Kebijakan cut off anggaran yang diterapkan Bupati Tasikmalaya pada pertengahan tahun 2025 menuai sorotan tajam dari berbagai pihak. Langkah ini, meskipun memiliki payung hukum berupa Instruksi Presiden Nomor 1 Tahun 2025 dan Surat Edaran Gubernur Jawa Barat Nomor 1774/KU.03/BPKPD, justru memunculkan pertanyaan mendasar: apakah prosedurnya sesuai prinsip pengelolaan keuangan daerah yang baik? Dan, lebih penting lagi, bagaimana dampaknya terhadap masyarakat luas?
Landasan Regulasi dan Pertanyaan Hukum
Secara formal, kebijakan ini memang memiliki dasar. Inpres dan Surat Edaran Gubernur mengatur efisiensi belanja daerah, mengutamakan pengeluaran untuk hal rutin, mengikat, dan mendesak seperti gaji pegawai. Namun, yang menjadi masalah adalah penerapannya di tengah tahun anggaran tanpa kajian komprehensif terhadap program yang sudah berjalan.

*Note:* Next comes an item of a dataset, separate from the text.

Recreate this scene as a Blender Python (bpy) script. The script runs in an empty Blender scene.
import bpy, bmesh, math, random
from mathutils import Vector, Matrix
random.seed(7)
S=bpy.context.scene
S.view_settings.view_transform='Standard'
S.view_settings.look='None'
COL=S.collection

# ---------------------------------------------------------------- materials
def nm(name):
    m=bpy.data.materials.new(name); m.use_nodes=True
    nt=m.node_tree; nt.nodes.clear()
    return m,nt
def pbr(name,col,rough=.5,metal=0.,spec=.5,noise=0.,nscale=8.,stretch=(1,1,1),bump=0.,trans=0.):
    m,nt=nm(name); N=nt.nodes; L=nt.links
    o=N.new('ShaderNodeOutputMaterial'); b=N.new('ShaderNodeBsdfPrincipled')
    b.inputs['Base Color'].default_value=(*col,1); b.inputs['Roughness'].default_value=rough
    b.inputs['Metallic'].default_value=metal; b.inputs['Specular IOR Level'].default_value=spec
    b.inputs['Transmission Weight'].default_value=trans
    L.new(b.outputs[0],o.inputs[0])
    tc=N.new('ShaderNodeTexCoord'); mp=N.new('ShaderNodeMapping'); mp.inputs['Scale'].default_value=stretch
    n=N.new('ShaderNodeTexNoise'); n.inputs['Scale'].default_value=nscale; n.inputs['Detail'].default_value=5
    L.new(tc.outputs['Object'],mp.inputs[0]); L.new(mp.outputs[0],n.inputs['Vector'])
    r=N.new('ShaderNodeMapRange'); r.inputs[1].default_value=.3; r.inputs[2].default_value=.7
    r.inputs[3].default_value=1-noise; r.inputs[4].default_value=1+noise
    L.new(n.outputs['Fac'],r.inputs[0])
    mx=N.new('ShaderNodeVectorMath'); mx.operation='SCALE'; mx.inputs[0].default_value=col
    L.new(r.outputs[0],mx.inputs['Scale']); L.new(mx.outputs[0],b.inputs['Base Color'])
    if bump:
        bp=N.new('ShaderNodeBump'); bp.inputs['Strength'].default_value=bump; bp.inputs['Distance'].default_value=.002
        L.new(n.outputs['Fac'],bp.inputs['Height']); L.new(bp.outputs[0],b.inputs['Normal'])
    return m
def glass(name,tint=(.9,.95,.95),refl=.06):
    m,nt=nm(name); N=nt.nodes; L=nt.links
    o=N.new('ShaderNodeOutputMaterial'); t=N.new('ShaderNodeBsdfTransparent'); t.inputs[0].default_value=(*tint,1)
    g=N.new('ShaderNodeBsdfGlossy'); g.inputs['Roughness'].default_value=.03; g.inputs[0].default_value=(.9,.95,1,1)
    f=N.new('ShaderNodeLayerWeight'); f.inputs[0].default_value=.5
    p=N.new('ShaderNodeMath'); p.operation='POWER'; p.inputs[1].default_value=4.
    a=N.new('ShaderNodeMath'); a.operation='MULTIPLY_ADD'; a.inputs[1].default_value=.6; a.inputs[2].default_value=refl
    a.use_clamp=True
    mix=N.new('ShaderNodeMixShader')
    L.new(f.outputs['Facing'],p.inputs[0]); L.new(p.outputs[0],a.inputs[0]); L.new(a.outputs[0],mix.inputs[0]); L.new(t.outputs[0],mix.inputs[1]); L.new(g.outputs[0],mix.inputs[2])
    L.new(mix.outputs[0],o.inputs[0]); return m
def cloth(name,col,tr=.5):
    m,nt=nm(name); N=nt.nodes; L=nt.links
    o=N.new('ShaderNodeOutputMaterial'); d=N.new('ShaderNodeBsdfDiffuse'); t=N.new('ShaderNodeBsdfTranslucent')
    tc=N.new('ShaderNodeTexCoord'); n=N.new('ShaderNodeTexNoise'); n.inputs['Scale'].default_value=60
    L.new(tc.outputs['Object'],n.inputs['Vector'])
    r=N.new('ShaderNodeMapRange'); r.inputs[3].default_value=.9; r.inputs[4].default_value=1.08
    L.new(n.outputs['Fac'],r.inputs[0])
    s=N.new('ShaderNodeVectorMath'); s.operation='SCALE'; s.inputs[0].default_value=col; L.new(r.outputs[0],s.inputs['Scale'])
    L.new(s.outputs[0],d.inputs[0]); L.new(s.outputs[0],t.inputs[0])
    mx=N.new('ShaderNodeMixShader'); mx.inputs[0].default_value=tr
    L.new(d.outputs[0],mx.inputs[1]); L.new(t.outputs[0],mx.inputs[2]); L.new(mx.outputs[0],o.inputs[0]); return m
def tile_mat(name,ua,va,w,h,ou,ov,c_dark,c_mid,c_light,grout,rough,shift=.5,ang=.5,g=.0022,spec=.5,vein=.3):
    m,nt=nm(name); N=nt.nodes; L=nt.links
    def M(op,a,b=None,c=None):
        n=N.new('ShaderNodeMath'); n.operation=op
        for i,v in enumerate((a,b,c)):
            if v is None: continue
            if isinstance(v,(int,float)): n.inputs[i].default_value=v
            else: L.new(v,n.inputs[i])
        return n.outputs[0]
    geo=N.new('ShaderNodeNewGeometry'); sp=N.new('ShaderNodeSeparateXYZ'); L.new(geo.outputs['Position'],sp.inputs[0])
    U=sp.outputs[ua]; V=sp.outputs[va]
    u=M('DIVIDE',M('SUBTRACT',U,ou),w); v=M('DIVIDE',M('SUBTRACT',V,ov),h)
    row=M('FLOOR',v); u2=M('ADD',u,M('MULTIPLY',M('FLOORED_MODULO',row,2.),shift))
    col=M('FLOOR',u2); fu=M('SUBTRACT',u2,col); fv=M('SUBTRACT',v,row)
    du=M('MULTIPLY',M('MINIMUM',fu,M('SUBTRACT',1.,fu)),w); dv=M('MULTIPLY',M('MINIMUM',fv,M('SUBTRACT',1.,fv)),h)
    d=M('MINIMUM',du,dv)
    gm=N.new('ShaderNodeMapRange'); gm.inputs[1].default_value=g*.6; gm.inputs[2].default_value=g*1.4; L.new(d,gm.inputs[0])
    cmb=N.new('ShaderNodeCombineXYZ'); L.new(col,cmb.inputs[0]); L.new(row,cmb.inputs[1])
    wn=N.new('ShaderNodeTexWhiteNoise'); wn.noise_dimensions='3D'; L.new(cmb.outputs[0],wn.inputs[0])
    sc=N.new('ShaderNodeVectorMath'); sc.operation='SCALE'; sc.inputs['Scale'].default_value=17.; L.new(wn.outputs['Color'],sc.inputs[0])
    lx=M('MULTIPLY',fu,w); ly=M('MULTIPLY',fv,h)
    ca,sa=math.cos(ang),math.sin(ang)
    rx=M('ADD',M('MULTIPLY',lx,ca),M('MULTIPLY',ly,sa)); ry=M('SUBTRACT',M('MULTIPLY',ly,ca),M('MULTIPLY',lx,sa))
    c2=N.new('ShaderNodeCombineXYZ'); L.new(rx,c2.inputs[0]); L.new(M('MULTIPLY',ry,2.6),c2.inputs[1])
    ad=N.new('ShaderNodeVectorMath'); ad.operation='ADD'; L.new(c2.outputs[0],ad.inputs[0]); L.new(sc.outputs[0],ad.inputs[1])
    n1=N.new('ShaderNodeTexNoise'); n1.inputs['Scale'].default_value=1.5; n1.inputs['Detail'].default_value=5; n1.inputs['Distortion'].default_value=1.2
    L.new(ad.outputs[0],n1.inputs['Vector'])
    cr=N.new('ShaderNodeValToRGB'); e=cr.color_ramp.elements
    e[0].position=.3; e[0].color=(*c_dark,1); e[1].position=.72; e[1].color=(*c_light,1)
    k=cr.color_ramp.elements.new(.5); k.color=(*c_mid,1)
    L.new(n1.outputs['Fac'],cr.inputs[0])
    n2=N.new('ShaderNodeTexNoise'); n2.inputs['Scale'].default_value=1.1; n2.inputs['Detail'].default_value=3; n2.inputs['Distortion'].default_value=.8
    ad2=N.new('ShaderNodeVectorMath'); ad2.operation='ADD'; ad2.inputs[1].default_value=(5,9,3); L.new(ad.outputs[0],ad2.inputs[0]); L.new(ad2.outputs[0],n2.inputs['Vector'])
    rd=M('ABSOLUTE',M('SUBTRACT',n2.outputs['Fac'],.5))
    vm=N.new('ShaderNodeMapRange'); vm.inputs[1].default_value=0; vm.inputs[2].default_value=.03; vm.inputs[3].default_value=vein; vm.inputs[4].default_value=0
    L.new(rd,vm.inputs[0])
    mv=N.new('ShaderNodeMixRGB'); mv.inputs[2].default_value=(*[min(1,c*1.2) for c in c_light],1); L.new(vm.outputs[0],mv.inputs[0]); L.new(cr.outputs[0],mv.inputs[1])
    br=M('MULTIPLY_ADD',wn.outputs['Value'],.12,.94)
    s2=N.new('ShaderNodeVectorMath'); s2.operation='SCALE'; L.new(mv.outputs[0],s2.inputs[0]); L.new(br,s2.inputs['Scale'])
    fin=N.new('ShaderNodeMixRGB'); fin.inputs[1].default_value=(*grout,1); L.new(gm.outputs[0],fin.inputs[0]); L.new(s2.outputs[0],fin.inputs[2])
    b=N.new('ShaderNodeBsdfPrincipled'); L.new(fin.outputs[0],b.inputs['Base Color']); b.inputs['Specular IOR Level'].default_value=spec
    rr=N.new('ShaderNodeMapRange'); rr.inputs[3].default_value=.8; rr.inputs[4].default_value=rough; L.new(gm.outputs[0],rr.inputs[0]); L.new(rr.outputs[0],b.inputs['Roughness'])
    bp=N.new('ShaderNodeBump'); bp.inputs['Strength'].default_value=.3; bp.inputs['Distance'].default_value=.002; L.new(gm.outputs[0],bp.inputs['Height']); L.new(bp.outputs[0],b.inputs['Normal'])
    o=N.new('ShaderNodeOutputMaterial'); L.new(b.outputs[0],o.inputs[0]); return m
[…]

Pengelolaan APBD bukan hanya soal menahan belanja, tetapi juga memastikan kesinambungan program dan proyek yang telah direncanakan serta disepakati bersama DPRD. Dalam konteks hukum keuangan daerah, perubahan mendadak tanpa penyesuaian dokumen perencanaan dan penganggaran dapat berpotensi melanggar asas transparency, accountability, dan predictability.
Dampak pada Masyarakat
Dampak paling nyata dirasakan masyarakat di sektor-sektor vital. Program bantuan untuk kelompok tani---seperti pengadaan bibit, pupuk, dan perbaikan irigasi---terhenti. Padahal, sektor pertanian merupakan tulang punggung ekonomi daerah sekaligus penopang ketahanan pangan nasional.
Pelayanan publik lain seperti kesehatan, pendidikan, dan bantuan sosial juga terganggu. Tenaga honorer, termasuk sukarelawan di berbagai instansi, kehilangan dukungan transportasi yang sebelumnya didanai dari rereongan. Semua ini menimbulkan efek domino yang merugikan kehidupan sehari-hari warga.
Proyek Terhenti dan Efek Ekonomi
Tak hanya masyarakat, dunia usaha juga terdampak. Sejumlah proyek infrastruktur yang telah selesai dikerjakan tidak bisa dibayar karena cut off. Kontraktor yang telah menggunakan modal, bahkan sebagian dari pinjaman bank, kini menanggung beban bunga tanpa kepastian pembayaran. Keadaan ini berpotensi memicu sengketa kontrak, menurunkan kepercayaan investor, dan merusak reputasi pemerintah daerah di mata mitra kerja.
Lebih jauh, proyek yang belum selesai terancam melewati batas waktu pelaksanaan. Jika terjadi keterlambatan, kontraktor bisa dikenai denda sesuai klausul perjanjian, sementara masyarakat kehilangan manfaat dari infrastruktur yang semestinya sudah dapat digunakan.